In Alberta, Hughes adds, “while oil and gas production has doubled in [the province] since 1980 primarily due to expansions in the oil sands, revenue from royalties has plummeted from an 80% share of government revenue in 1979 to an estimated 3.3% in 2016.”
The Tyee says that decline is due in part “to a low royalty system that has favoured rising production over maximizing value for resource owners.”
According to the report, “royalties once accounted for between 13% and 17% of the sales revenue from oil and gas between 1990 and 2000,” notes veteran correspondent Andrew Nikiforuk. But since 2000, “royalties barely made a dent in things and have declined to 4.5% of sales revenue, a decrease of 74%,” despite the growth in production.

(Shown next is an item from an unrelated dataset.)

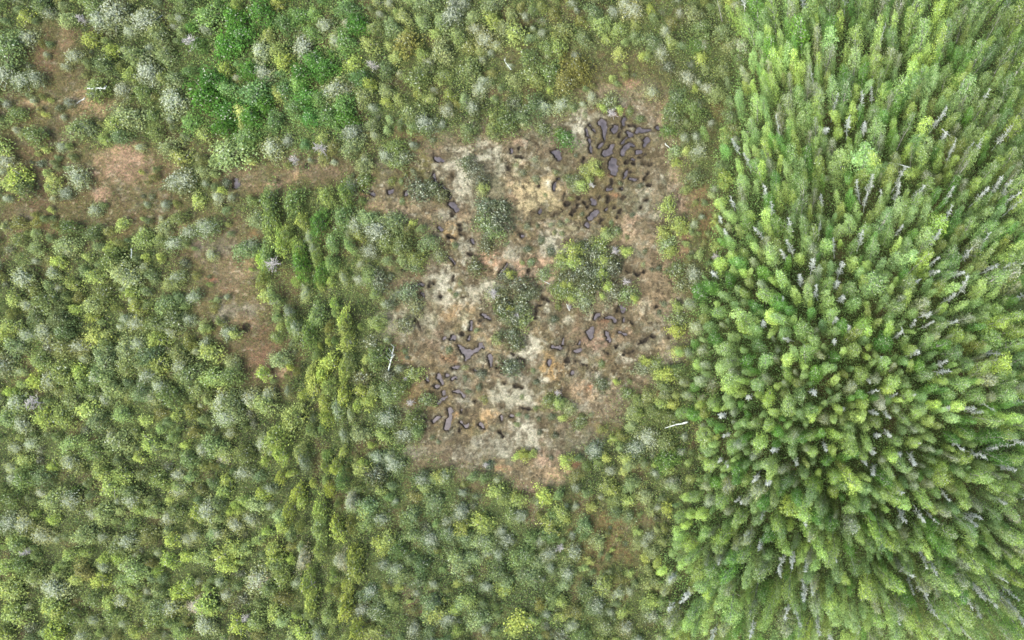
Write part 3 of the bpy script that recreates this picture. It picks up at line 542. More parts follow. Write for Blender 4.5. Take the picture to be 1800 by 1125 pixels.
T[1200, 0] = "l480,80,60 s590,100,55 y830,130,40 y705,140,32 l350,150,50 w280,30,35 y270,105,28 l770,240,45 l910,240,70 s710,230,35 y1010,360,60 l1080,350,50 y1210,390,70 l1250,430,50 y610,435,30 y520,370,35 s770,310,50 w1000,510,24 w795,565,28 l720,570,60 y700,590,40 s560,560,55 y570,680,40 y890,610,40 y440,420,30 s330,400,45 l390,560,60 y440,790,50 s90,800,55 s30,420,50 l180,500,50 g210,370,50 y600,770,40 l580,850,40 s700,700,30 s710,820,30 w500,680,24 s790,780,40 l960,840,90 l830,850,60 y1010,860,45 s1130,850,45 l1260,850,45 w1140,945,40 s1300,940,50 w980,990,40 w930,1010,35 w1550,780,40 s1440,690,50 w1350,630,40 w1370,720,35 l1480,500,60 w1460,500,28 w1580,540,35 y1740,670,50 y1770,100,70 l1700,100,45 l1440,120,70 l1380,200,50 s1470,120,40 g1640,140,50 l1550,300,50 l1260,220,60 g1110,220,60 s1130,60,60 l1220,100,60 s1050,40,45 g1590,320,50 w1680,720,35 y1230,330,60 l1640,560,55 l1500,850,55 s1470,860,30 l1600,920,60 y1640,890,45 w1560,1040,50 g1700,470,50 w1240,1040,40 l1220,1080,50 w1390,1040,35 y510,1050,40 w430,1020,35 l320,960,60 y300,880,35 g400,900,60 y415,900,38 s310,1040,50 l600,1100,50 g700,990,40 w1040,1050,25 d460,260,70 d620,190,70 d390,60,70 l560,20,50 g210,180,60 g100,160,60 s110,240,40 y100,310,35 l60,80,60 d80,250,50 y250,10,40 g780,30,70 g860,430,60 w690,470,24 s660,480,30 d850,400,50 d950,400,50 y850,330,30 g850,520,60 g1000,600,60 l1020,700,70 g1180,680,60 g1220,760,60 l1120,500,60 g1390,400,50 y1330,280,40 y1640,30,60 l1540,30,60 g1760,270,60 y1770,380,60 y1680,380,45 l1730,830,60 s1790,630,40 l1780,960,60 w1700,1000,35 d650,850,60 d490,950,60 y480,320,40 l430,560,50 g250,620,50 y220,690,25 g60,580,60 s80,560,40 y20,800,25 g60,950,60 y200,1070,35 b170,1000,30 s130,470,40 l650,300,40"
T[0, 375] = "l360,170,60 w370,190,40 l200,190,40 g370,80,50 y650,60,35 y590,190,35 l760,140,50 w760,90,18 y775,230,20 l670,330,75 s690,340,55 s140,350,65 s290,315,38 s160,490,40 l500,480,55 s510,490,35 y510,340,40 w935,340,38 l910,370,45 w770,285,26 w655,402,18 w700,460,20 y470,230,25 s240,625,48 s150,640,45 g350,620,55 s675,560,35 s730,580,45 w645,600,20 y495,550,25 y510,650,55 l550,670,40 s420,700,45 w450,770,30 w115,712,32 s860,605,35 s910,630,32 y840,660,45 y830,660,30 s740,690,45 l670,720,55 y730,500,35 l350,850,75 s270,880,55 y190,880,45 l530,850,55 s520,870,40 s20,800,65 w115,835,22 l670,810,50 y570,640,30 l590,920,55 s560,980,35 y70,950,35 w190,1000,40 l340,1070,60 s90,1000,60 y470,1030,50 l650,1060,45 y770,1090,30 w850,910,45 w810,970,32 s780,860,50 y840,800,50 s960,810,50 l1130,870,65 y1100,880,40 w1180,990,60 s1190,1070,60 l1060,930,55 s1090,690,35 w1040,730,25 y1120,730,55 g1230,860,55 l1240,800,45 y1395,850,36 l1480,770,50 w1490,780,35 w1575,605,55 l1550,600,50 y1240,640,28 b1210,630,40 l1080,600,35 y1090,610,25 l1420,230,55 w1440,260,42 y1390,250,45 g1300,200,55 b1340,170,40 y1500,180,45 y1580,180,38 w1640,130,30 w1660,190,35 y1600,40,40 l1680,230,40 l1760,270,40 y1750,360,28 w1620,430,38 s1620,390,30 y1700,380,25 l1460,450,50 y1400,430,35 y1500,130,35 l1440,60,70 g1370,40,50 l1530,120,45 d1690,60,60 d1590,270,60 d1700,320,50 g1770,150,60 s1560,610,30 s1330,980,55 s1420,960,45 l1400,1010,60 l1560,1080,80 y1650,830,40 y1660,900,45 y1750,780,60 y1700,850,45 l1750,920,50 y1740,1070,45 y1720,1000,40 s1790,1040,50 g1240,1010,60 g920,560,60 l880,480,50 w930,540,20 g600,240,60 g500,110,45 b920,160,45 b1010,100,45 b1100,80,60 s1080,60,40 g950,30,40 s1120,220,30 b1030,440,40 w1450,480,18 s1000,560,35 l950,750,50 g820,590,50 g260,480,65 g190,550,50 y70,600,45 y80,460,35 g320,560,60 g560,420,55 y320,260,35 l270,390,30 s320,395,24 y700,420,40 g800,760,60 o330,700,60 k270,680,60 g560,770,60 g760,950,55 g900,970,60 g1000,860,60 y1570,360,20 g1680,540,60 y1770,480,28 y1480,600,20 g1640,650,60 b1540,520,35 g1470,650,40 l80,700,50 y30,640,40 l220,780,50 y430,830,40 l450,900,50 y240,1080,50 l50,1080,50 s130,1110,50 g520,1090,50 g400,980,60"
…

Nikiforuk also casts the report as “a reality check for pipeline proponents who portray the energy sector as a dominant job creator and economic force in the country.” The actual evidence “suggests a mature and shrinking industry now dependent on the extraction of lower quality and energy intensive resources such as bitumen and unconventional shale gas,” he writes. “Oil and gas workers, for example, account for only 2.23% of the national work force, and the majority of those jobs are temporary construction work in the oil sands.”
Hughes, whose work has been cited by Bloomberg, the Economist, and Canadian Business, sees the current fire sale on fossil fuels as very bad public policy. “Selling off the best of Canada’s remaining non-renewable resources at low prices, with minimal and declining returns to the public, compromises future energy security,” he told Nikiforuk.